BRIEF
Omit all pictures. Copy the rest of the material exactly.

COLLECTED MATERIAL
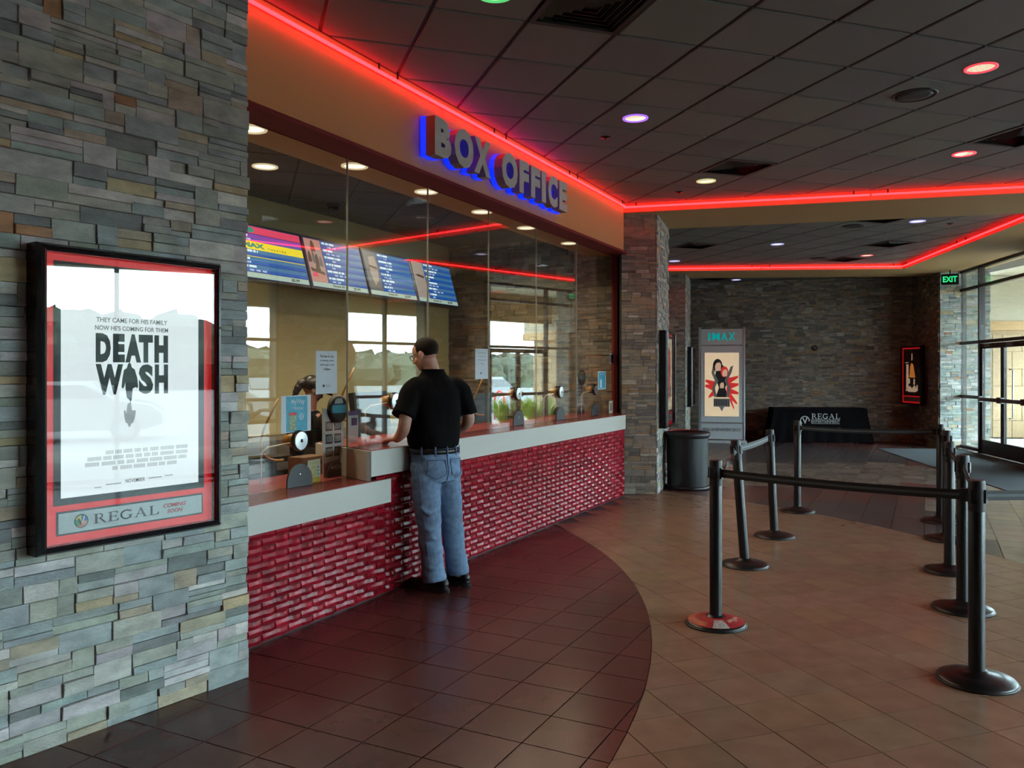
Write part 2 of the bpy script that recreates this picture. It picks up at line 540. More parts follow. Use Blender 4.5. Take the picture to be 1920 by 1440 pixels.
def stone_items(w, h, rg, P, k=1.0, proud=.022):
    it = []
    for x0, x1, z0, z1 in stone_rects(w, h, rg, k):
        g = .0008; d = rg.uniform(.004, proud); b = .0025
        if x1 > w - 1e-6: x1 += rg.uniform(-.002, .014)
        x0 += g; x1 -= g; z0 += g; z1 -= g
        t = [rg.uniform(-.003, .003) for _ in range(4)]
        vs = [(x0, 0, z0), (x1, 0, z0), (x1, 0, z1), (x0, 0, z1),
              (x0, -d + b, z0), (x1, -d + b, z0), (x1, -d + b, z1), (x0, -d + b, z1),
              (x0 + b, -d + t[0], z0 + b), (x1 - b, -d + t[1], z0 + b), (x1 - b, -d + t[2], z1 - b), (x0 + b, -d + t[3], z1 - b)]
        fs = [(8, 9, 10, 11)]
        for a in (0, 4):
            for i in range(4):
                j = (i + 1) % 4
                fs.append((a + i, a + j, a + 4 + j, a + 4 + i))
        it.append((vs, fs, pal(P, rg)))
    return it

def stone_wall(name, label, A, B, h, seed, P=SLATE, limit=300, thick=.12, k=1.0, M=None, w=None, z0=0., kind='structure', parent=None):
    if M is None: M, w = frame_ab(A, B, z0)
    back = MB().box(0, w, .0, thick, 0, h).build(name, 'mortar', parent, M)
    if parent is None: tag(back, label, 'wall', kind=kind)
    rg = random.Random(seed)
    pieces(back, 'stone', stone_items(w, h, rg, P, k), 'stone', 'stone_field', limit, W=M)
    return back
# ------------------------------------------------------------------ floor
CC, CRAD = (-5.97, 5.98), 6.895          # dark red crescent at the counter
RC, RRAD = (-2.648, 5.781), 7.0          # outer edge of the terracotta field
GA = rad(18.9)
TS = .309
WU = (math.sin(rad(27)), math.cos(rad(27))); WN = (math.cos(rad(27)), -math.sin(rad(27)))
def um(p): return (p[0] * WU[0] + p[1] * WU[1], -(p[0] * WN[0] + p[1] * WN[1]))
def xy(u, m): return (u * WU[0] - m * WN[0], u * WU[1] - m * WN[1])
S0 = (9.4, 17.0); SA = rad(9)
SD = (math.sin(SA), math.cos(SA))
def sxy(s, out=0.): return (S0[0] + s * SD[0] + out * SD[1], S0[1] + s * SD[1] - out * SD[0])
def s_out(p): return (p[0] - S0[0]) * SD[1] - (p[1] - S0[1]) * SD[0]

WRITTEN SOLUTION
Write part 2 of the bpy script that recreates this picture. It picks up at line 540. More parts follow. Use Blender 4.5. Take the picture to be 1920 by 1440 pixels.
def stone_items(w, h, rg, P, k=1.0, proud=.022):
    it = []
    for x0, x1, z0, z1 in stone_rects(w, h, rg, k):
        g = .0008; d = rg.uniform(.004, proud); b = .0025
        if x1 > w - 1e-6: x1 += rg.uniform(-.002, .014)
        x0 += g; x1 -= g; z0 += g; z1 -= g
        t = [rg.uniform(-.003, .003) for _ in range(4)]
        vs = [(x0, 0, z0), (x1, 0, z0), (x1, 0, z1), (x0, 0, z1),
              (x0, -d + b, z0), (x1, -d + b, z0), (x1, -d + b, z1), (x0, -d + b, z1),
              (x0 + b, -d + t[0], z0 + b), (x1 - b, -d + t[1], z0 + b), (x1 - b, -d + t[2], z1 - b), (x0 + b, -d + t[3], z1 - b)]
        fs = [(8, 9, 10, 11)]
        for a in (0, 4):
            for i in range(4):
                j = (i + 1) % 4
                fs.append((a + i, a + j, a + 4 + j, a + 4 + i))
        it.append((vs, fs, pal(P, rg)))
    return it

def stone_wall(name, label, A, B, h, seed, P=SLATE, limit=300, thick=.12, k=1.0, M=None, w=None, z0=0., kind='structure', parent=None):
    if M is None: M, w = frame_ab(A, B, z0)
    back = MB().box(0, w, .0, thick, 0, h).build(name, 'mortar', parent, M)
    if parent is None: tag(back, label, 'wall', kind=kind)
    rg = random.Random(seed)
    pieces(back, 'stone', stone_items(w, h, rg, P, k), 'stone', 'stone_field', limit, W=M)
    return back
# ------------------------------------------------------------------ floor
CC, CRAD = (-5.97, 5.98), 6.895          # dark red crescent at the counter
RC, RRAD = (-2.648, 5.781), 7.0          # outer edge of the terracotta field
GA = rad(18.9)
TS = .309
WU = (math.sin(rad(27)), math.cos(rad(27))); WN = (math.cos(rad(27)), -math.sin(rad(27)))
def um(p): return (p[0] * WU[0] + p[1] * WU[1], -(p[0] * WN[0] + p[1] * WN[1]))
def xy(u, m): return (u * WU[0] - m * WN[0], u * WU[1] - m * WN[1])
S0 = (9.4, 17.0); SA = rad(9)
SD = (math.sin(SA), math.cos(SA))
def sxy(s, out=0.): return (S0[0] + s * SD[0] + out * SD[1], S0[1] + s * SD[1] - out * SD[0])
def s_out(p): return (p[0] - S0[0]) * SD[1] - (p[1] - S0[1]) * SD[0]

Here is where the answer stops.